### Task directions
Only the lines from the start of the entries up to and including the line with "COL = scene.collection" should be written out, exactly as they stand.

┌────────

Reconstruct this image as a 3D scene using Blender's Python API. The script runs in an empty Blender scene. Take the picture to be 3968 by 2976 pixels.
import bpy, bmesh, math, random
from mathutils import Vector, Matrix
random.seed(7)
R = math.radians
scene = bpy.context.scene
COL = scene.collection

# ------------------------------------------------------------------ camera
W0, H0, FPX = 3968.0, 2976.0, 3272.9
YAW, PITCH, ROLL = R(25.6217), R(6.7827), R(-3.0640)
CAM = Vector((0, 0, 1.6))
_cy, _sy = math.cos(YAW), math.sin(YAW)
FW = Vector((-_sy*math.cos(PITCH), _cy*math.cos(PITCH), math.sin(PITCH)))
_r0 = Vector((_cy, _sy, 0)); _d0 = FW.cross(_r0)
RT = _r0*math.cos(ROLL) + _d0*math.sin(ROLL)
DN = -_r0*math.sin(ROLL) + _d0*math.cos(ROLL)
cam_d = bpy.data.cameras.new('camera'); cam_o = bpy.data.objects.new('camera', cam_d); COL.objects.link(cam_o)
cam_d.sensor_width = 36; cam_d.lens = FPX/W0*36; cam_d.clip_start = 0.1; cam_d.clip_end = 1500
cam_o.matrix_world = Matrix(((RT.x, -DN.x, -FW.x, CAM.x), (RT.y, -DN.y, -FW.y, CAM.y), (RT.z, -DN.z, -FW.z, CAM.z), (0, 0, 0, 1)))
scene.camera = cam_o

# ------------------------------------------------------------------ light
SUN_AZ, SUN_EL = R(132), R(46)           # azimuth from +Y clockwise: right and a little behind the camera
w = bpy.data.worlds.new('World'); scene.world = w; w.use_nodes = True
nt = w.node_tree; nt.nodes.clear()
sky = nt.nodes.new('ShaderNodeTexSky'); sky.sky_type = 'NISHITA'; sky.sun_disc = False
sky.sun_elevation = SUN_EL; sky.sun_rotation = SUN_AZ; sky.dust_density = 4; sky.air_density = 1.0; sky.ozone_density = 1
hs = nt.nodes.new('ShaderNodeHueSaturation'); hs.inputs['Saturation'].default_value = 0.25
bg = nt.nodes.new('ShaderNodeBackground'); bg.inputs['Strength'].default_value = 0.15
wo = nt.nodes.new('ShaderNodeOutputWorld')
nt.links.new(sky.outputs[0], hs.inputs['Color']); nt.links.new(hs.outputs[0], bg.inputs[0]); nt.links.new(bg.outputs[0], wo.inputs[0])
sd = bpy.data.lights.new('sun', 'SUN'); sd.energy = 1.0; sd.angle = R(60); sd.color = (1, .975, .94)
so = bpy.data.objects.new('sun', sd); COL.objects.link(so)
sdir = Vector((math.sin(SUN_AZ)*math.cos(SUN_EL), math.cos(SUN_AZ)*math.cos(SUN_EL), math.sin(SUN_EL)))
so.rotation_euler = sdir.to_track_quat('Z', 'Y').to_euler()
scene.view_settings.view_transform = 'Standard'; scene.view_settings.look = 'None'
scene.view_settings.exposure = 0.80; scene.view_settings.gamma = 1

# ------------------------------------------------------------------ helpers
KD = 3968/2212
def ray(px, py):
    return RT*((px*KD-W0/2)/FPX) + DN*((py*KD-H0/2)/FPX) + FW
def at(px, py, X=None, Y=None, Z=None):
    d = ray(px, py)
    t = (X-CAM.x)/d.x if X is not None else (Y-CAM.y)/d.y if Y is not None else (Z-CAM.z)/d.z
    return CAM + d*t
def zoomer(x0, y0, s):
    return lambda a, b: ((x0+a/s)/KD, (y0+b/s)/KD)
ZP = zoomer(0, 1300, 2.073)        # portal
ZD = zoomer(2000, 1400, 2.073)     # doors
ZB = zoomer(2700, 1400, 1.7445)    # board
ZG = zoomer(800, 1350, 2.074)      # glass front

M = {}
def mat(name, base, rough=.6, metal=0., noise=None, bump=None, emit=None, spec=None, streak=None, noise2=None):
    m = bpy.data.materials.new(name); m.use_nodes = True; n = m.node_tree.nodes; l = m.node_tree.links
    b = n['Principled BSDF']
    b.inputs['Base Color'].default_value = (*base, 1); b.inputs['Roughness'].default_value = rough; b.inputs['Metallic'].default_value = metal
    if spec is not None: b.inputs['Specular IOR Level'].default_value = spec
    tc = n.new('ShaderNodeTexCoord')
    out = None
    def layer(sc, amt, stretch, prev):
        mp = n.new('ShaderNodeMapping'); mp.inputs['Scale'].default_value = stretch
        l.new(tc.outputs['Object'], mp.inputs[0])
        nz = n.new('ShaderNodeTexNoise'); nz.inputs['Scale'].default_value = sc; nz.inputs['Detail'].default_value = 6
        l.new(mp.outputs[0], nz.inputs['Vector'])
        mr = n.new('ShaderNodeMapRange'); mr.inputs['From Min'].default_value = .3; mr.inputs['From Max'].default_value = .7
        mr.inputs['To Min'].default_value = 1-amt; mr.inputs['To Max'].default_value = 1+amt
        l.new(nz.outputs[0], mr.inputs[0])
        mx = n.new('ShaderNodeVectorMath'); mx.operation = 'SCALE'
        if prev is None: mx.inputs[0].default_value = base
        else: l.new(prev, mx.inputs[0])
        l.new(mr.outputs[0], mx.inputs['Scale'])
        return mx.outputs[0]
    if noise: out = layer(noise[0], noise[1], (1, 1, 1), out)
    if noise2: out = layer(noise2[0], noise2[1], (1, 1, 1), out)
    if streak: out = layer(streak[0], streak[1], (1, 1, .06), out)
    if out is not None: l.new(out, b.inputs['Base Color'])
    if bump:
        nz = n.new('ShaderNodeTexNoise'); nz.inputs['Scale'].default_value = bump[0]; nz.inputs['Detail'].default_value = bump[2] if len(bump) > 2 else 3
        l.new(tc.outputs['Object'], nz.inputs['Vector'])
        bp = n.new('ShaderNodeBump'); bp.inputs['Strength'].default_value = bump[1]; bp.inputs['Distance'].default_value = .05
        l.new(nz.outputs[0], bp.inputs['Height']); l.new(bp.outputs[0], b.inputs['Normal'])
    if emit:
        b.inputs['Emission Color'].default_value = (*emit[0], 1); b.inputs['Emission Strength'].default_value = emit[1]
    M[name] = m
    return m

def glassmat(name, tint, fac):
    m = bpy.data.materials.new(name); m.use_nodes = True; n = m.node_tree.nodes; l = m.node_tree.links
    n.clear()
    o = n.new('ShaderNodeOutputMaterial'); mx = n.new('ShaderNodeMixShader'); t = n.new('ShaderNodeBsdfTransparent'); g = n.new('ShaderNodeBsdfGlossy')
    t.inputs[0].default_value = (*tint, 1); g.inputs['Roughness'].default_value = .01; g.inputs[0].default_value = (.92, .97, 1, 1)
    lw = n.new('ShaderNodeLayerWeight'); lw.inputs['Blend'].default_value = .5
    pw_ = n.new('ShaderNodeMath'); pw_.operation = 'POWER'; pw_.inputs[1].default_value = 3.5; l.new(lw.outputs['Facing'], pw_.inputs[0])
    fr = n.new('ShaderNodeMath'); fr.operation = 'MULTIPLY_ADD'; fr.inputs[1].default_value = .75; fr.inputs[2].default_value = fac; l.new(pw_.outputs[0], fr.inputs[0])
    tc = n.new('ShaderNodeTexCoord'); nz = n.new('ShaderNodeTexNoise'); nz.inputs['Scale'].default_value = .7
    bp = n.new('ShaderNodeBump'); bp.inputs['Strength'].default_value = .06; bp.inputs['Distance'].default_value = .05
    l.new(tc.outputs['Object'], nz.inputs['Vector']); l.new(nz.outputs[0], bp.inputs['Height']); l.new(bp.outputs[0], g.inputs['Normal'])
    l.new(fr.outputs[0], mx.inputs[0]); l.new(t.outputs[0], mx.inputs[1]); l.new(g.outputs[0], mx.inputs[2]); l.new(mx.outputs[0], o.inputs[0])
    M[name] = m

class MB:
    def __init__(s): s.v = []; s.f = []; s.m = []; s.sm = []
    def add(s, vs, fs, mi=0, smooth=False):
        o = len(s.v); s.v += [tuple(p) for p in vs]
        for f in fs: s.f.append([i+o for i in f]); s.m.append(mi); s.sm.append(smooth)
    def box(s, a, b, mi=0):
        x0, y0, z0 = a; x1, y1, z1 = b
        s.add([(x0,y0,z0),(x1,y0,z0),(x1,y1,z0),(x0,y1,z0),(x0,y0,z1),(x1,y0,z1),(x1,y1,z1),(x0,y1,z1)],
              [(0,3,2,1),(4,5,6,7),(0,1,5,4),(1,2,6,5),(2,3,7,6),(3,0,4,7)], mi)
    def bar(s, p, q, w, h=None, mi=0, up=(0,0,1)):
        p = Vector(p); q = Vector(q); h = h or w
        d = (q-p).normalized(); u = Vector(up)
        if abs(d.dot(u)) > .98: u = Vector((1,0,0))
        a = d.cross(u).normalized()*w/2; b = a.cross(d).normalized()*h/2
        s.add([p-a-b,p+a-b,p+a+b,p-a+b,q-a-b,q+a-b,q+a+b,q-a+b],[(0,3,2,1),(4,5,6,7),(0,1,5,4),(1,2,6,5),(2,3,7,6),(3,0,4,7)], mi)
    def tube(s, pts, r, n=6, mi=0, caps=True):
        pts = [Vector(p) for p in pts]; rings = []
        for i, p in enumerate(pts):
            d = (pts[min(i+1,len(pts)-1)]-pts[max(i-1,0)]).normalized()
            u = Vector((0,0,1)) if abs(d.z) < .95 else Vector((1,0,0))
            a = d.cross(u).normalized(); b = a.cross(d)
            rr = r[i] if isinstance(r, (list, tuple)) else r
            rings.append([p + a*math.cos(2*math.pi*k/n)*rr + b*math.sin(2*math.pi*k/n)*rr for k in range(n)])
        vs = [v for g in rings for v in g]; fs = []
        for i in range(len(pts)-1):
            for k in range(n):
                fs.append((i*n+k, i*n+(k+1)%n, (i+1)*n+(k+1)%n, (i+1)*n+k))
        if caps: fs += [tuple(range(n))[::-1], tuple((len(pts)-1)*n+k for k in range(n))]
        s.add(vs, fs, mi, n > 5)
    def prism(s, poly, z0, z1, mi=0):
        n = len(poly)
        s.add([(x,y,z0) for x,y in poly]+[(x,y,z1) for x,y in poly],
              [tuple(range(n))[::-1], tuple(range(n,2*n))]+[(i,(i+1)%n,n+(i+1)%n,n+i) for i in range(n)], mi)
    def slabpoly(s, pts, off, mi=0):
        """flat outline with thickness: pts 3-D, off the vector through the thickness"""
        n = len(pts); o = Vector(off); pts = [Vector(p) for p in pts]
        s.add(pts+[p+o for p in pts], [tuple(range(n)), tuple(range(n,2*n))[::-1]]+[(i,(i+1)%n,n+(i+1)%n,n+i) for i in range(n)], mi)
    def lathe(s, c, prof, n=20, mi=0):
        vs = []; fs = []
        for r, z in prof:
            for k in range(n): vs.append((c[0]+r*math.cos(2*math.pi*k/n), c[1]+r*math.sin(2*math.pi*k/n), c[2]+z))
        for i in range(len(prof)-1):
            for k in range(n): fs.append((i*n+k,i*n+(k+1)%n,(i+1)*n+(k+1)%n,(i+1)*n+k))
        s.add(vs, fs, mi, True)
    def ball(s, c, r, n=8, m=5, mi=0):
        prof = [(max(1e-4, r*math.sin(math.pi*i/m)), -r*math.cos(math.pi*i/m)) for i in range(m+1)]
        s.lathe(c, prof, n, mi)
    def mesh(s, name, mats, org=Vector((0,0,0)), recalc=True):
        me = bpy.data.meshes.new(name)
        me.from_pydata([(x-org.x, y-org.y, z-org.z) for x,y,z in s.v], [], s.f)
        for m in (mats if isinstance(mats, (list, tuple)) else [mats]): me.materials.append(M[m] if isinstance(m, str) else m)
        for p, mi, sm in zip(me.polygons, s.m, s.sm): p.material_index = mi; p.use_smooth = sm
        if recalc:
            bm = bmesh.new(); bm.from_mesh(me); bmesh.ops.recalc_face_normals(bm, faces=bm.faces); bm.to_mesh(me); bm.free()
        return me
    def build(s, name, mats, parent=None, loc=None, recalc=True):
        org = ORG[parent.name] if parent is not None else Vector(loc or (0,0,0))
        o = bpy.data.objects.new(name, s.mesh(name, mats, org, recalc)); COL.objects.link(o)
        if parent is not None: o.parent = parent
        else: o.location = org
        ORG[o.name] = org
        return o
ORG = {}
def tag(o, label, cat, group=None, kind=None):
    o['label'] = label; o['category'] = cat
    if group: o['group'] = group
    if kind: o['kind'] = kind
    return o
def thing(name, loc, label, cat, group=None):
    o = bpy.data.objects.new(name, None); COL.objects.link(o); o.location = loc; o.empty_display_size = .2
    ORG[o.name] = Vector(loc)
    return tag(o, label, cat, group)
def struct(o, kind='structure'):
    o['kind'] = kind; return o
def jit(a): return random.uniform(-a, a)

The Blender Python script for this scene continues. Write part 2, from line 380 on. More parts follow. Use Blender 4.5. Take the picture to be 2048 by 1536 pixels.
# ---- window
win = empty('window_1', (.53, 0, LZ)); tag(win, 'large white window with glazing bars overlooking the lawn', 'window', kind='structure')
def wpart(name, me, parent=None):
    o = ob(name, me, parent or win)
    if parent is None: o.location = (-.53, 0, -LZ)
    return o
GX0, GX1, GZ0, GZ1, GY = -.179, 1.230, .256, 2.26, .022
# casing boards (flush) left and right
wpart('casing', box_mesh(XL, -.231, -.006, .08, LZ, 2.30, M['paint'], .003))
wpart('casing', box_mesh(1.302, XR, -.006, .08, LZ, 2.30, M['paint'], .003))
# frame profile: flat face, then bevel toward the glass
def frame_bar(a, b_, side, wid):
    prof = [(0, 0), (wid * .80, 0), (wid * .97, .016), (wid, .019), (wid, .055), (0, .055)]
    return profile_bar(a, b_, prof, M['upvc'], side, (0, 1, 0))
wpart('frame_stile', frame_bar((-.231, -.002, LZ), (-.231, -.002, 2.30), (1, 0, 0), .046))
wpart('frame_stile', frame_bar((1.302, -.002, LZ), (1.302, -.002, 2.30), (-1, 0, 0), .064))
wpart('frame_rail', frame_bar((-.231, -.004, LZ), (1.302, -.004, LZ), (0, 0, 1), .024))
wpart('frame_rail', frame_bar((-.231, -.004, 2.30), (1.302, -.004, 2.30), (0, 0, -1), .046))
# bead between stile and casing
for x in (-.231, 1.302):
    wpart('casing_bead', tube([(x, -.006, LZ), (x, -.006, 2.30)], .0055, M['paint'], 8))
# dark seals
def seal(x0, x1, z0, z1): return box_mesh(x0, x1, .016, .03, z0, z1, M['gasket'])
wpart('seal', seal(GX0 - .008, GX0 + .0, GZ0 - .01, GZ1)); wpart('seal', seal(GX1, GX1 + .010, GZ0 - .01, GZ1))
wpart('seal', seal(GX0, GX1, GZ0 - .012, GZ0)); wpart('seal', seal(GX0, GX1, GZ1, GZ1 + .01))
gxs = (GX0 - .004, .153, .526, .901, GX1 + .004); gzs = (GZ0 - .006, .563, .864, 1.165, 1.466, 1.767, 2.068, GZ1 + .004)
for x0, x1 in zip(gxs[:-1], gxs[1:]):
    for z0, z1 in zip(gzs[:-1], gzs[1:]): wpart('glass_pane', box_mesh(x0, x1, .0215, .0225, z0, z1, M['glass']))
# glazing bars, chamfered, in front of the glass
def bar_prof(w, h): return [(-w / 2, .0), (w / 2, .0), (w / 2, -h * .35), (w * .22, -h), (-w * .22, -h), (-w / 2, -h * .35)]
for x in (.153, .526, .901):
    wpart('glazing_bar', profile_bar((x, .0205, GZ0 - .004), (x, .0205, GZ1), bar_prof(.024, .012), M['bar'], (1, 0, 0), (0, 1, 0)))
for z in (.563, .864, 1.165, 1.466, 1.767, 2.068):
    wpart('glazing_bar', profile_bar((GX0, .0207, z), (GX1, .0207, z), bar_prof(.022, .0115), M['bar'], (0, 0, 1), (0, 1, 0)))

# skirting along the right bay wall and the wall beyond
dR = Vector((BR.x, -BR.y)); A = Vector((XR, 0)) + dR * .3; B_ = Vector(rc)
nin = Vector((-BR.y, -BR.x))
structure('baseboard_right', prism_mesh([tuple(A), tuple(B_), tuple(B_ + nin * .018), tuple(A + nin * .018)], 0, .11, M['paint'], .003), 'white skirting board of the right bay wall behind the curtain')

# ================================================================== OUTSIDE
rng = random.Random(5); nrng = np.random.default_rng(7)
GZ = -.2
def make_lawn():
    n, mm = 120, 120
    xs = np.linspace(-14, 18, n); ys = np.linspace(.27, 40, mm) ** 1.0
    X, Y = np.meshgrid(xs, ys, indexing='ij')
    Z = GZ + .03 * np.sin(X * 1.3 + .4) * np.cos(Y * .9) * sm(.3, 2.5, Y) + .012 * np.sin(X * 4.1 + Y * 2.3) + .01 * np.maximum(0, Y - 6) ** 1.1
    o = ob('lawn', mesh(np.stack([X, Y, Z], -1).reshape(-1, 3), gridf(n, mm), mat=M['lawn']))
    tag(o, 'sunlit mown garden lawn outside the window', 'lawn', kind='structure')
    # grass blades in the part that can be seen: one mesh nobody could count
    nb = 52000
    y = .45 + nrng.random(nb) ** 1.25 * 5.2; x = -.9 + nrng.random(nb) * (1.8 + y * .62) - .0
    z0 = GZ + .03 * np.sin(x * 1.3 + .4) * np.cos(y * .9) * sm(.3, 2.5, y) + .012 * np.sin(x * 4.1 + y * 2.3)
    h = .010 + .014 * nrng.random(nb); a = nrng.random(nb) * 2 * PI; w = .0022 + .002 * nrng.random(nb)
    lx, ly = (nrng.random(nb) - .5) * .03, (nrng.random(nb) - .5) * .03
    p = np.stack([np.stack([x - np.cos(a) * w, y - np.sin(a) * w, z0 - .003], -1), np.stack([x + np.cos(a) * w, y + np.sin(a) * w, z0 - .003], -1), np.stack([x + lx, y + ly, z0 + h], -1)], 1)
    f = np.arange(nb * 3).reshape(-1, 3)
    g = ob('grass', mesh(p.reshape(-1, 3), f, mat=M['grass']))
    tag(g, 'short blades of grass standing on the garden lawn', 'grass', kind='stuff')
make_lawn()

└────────

### Correct result
Reconstruct this image as a 3D scene using Blender's Python API. The script runs in an empty Blender scene. Take the picture to be 3968 by 2976 pixels.
import bpy, bmesh, math, random
from mathutils import Vector, Matrix
random.seed(7)
R = math.radians
scene = bpy.context.scene
COL = scene.collection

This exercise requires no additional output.